* Goal of the exercise: Copy, from the entries below, each line where the word "script" can be found.

— Begin —

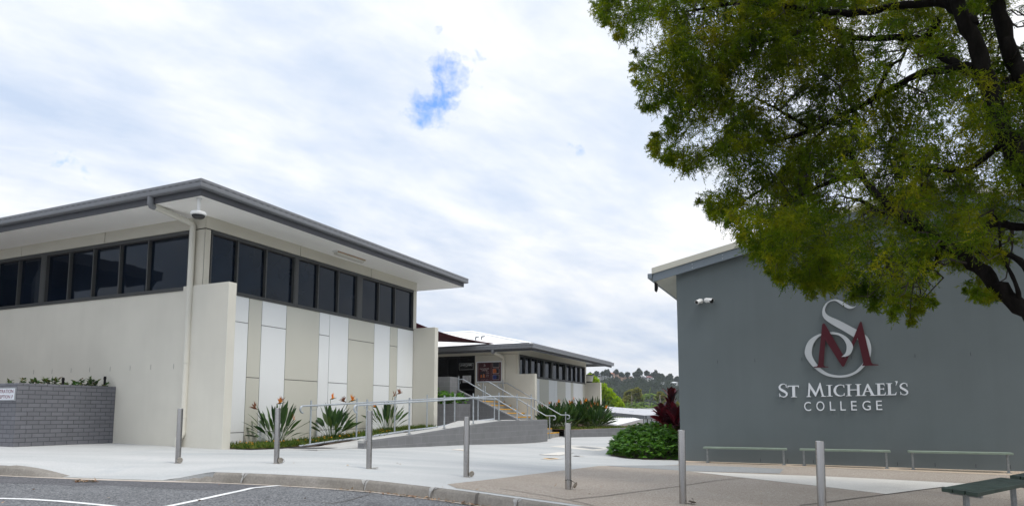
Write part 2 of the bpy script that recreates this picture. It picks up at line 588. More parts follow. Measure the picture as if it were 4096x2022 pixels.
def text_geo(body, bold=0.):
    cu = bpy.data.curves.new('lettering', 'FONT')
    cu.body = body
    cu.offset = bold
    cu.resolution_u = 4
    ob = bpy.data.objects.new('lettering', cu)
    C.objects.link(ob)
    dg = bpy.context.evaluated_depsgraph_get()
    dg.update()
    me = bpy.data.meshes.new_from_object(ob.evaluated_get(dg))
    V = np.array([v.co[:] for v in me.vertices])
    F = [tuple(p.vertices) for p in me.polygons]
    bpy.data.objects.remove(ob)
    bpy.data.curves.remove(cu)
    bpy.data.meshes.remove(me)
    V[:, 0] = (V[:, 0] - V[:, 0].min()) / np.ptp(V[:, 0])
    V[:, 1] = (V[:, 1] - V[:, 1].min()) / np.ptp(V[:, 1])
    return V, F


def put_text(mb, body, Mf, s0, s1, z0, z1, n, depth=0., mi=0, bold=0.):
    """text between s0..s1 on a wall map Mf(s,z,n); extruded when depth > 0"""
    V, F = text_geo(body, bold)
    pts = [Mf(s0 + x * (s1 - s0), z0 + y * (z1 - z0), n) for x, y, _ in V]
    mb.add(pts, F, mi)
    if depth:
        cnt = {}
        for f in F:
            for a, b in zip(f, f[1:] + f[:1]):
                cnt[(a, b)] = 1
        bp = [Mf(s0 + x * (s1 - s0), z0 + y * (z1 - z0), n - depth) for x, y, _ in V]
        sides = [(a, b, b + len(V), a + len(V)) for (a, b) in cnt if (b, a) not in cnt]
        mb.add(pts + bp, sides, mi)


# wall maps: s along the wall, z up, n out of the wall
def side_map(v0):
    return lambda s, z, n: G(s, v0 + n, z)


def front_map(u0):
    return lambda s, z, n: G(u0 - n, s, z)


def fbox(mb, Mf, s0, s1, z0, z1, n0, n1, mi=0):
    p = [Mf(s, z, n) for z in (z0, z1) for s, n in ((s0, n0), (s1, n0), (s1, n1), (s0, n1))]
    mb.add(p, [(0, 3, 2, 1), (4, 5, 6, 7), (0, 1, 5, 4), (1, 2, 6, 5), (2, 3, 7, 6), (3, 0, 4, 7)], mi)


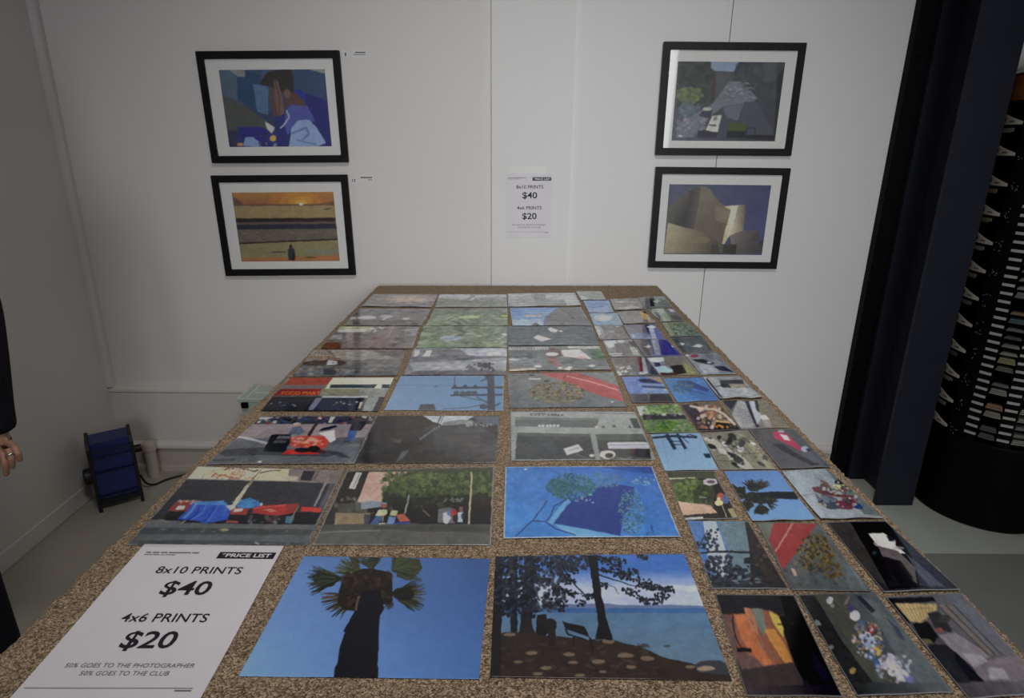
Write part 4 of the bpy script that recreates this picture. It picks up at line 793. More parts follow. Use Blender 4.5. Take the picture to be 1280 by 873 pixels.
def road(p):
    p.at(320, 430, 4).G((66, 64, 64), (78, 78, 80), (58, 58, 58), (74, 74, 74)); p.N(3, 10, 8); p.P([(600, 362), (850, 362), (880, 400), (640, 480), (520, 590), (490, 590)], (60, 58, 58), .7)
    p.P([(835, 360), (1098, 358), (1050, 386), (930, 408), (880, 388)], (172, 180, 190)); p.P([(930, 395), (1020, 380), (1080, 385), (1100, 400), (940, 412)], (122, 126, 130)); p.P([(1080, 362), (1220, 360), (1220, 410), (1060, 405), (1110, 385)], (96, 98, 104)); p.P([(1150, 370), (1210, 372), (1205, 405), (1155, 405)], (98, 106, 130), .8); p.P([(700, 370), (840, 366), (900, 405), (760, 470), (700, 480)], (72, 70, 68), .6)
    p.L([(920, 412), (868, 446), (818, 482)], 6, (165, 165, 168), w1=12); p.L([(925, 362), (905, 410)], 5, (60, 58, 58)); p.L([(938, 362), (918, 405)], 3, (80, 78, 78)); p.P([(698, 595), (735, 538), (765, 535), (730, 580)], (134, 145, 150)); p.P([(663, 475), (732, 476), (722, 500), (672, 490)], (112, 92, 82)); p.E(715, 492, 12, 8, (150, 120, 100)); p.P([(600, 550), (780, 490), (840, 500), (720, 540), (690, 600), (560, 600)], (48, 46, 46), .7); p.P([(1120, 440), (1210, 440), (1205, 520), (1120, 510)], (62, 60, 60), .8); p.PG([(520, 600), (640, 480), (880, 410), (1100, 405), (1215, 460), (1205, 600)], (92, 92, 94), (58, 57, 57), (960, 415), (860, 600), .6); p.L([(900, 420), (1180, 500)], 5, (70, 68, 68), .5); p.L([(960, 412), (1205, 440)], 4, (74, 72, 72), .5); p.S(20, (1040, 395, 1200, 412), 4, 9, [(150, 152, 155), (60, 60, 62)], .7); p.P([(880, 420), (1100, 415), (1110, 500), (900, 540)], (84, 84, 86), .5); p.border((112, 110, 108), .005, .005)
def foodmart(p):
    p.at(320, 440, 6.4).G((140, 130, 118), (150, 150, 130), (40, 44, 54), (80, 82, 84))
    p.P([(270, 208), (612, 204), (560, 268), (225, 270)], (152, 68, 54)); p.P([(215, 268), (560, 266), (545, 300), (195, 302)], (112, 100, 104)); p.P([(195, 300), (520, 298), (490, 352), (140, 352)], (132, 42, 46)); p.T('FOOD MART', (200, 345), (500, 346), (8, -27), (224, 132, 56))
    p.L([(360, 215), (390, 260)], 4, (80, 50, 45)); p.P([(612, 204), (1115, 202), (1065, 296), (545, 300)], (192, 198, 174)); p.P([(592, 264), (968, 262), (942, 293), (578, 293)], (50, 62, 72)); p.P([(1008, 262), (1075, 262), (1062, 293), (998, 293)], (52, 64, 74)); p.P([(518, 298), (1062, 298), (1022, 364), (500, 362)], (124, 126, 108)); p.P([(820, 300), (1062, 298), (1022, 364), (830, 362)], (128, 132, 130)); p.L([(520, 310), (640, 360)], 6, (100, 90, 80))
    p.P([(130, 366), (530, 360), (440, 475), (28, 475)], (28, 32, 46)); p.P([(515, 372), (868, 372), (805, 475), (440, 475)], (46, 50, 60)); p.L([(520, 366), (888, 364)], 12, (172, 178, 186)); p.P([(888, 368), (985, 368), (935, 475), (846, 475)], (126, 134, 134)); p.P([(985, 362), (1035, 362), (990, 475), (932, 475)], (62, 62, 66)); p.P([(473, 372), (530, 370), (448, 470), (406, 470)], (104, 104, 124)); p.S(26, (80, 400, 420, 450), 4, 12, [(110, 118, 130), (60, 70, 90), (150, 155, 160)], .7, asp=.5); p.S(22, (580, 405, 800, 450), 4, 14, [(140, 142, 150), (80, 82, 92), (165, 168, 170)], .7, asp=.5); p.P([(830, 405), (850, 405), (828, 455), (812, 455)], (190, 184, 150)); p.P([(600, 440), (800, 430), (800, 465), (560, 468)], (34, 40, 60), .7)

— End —

* Completed task:
Write part 2 of the bpy script that recreates this picture. It picks up at line 588. More parts follow. Measure the picture as if it were 4096x2022 pixels.
Write part 4 of the bpy script that recreates this picture. It picks up at line 793. More parts follow. Use Blender 4.5. Take the picture to be 1280 by 873 pixels.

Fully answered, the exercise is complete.